Answer with one number: how many lines hold the string "pixels".

....

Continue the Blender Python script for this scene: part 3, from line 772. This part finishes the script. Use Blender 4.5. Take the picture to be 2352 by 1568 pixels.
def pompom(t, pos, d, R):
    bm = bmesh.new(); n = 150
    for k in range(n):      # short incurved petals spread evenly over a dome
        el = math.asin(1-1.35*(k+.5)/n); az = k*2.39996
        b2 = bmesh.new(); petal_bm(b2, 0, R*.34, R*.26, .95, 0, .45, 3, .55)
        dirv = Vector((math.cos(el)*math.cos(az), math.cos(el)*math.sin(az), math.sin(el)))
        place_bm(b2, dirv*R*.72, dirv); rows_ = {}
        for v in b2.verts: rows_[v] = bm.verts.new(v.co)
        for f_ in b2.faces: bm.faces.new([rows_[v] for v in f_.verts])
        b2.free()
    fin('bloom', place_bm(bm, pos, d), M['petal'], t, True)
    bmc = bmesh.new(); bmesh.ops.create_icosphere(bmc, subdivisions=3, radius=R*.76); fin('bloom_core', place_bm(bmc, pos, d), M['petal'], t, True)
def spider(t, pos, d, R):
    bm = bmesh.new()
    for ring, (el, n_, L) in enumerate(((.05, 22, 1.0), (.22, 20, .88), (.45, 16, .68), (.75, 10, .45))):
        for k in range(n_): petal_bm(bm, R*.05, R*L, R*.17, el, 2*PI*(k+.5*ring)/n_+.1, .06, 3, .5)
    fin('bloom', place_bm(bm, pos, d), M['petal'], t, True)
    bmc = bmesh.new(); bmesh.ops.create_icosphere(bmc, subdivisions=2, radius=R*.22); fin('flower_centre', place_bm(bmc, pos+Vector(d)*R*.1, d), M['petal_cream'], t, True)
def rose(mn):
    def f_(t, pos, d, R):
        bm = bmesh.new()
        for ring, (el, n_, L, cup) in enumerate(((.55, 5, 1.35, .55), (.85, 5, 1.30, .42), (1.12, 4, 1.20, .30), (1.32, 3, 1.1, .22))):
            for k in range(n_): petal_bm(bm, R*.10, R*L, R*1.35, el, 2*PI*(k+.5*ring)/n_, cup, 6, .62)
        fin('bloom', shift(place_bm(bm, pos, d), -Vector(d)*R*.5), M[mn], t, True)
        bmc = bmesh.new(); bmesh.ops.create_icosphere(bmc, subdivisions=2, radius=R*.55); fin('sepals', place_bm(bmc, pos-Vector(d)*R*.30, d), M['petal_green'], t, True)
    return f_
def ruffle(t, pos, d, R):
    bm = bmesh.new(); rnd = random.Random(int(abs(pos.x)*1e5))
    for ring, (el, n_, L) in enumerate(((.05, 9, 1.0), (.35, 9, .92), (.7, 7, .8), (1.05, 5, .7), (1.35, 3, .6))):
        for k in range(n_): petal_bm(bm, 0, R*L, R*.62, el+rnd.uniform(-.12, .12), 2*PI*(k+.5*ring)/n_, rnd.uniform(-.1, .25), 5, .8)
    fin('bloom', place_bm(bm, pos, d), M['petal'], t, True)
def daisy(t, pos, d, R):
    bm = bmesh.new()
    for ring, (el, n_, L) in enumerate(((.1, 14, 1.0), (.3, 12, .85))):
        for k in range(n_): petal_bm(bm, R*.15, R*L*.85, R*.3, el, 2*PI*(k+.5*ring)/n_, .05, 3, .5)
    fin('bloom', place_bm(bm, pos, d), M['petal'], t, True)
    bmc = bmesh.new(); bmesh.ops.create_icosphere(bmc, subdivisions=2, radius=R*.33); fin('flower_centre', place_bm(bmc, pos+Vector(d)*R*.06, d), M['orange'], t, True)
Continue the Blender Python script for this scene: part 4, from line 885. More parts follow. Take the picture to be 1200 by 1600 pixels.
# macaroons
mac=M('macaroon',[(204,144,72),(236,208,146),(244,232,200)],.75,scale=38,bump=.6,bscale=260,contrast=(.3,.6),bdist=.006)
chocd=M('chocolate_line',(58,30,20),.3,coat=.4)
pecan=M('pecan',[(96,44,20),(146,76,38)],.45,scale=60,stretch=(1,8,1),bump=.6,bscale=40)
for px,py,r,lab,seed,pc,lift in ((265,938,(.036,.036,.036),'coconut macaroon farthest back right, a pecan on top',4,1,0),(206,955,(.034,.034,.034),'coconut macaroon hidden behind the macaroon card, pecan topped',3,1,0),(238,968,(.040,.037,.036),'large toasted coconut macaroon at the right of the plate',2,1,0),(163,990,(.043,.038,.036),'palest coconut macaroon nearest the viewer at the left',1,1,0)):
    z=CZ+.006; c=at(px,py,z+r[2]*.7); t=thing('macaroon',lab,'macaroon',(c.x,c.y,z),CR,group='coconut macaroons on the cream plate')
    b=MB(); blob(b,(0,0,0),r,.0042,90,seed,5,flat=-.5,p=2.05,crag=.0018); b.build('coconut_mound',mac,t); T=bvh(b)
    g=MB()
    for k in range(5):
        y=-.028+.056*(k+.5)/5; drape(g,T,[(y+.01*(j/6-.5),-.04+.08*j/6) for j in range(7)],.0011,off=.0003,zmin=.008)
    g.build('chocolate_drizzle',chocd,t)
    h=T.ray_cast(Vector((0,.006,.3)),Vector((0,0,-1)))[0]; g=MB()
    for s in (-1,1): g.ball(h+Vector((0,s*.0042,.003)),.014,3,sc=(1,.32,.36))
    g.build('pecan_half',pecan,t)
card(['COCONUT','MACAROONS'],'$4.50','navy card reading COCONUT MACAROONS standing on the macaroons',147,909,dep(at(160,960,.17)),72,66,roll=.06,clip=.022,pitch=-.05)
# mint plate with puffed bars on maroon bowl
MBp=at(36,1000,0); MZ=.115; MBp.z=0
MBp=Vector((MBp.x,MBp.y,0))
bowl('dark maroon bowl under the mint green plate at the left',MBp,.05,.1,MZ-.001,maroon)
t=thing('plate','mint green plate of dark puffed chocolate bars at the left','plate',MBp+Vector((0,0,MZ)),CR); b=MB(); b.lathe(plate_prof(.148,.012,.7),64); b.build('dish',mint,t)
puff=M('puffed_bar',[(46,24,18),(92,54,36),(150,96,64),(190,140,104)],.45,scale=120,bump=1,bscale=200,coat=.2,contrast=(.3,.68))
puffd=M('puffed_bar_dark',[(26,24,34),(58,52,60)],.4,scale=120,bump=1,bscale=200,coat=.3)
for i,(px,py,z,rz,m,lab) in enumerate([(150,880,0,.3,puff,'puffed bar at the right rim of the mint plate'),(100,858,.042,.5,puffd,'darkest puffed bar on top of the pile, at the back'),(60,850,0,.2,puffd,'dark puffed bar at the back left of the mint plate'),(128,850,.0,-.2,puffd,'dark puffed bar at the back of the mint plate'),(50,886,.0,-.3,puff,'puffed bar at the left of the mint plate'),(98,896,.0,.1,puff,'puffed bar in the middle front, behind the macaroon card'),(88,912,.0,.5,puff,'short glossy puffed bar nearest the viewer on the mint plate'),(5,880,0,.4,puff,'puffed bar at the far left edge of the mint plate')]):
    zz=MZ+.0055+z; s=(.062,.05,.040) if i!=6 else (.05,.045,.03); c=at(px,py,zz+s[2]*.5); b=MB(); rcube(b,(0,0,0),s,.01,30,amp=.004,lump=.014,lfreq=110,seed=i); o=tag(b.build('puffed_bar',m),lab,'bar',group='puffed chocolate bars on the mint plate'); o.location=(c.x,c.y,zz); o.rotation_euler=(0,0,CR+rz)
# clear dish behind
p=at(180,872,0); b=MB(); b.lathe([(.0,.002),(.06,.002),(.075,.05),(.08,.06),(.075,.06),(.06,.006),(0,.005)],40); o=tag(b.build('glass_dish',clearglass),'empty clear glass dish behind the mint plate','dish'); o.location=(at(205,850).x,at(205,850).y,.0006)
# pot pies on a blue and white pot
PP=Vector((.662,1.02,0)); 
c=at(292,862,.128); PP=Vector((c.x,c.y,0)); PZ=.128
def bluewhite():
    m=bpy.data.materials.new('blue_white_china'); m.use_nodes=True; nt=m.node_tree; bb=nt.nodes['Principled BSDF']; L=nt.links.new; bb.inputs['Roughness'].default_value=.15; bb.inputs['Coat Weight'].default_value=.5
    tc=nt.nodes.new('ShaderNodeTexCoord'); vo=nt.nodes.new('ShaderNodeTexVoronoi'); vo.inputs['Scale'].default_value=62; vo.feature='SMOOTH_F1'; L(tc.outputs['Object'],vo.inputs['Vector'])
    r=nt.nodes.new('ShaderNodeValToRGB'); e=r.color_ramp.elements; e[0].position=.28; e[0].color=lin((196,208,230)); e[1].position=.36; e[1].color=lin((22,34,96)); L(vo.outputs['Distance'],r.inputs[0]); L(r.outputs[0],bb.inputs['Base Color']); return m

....

» Response to this exercise
2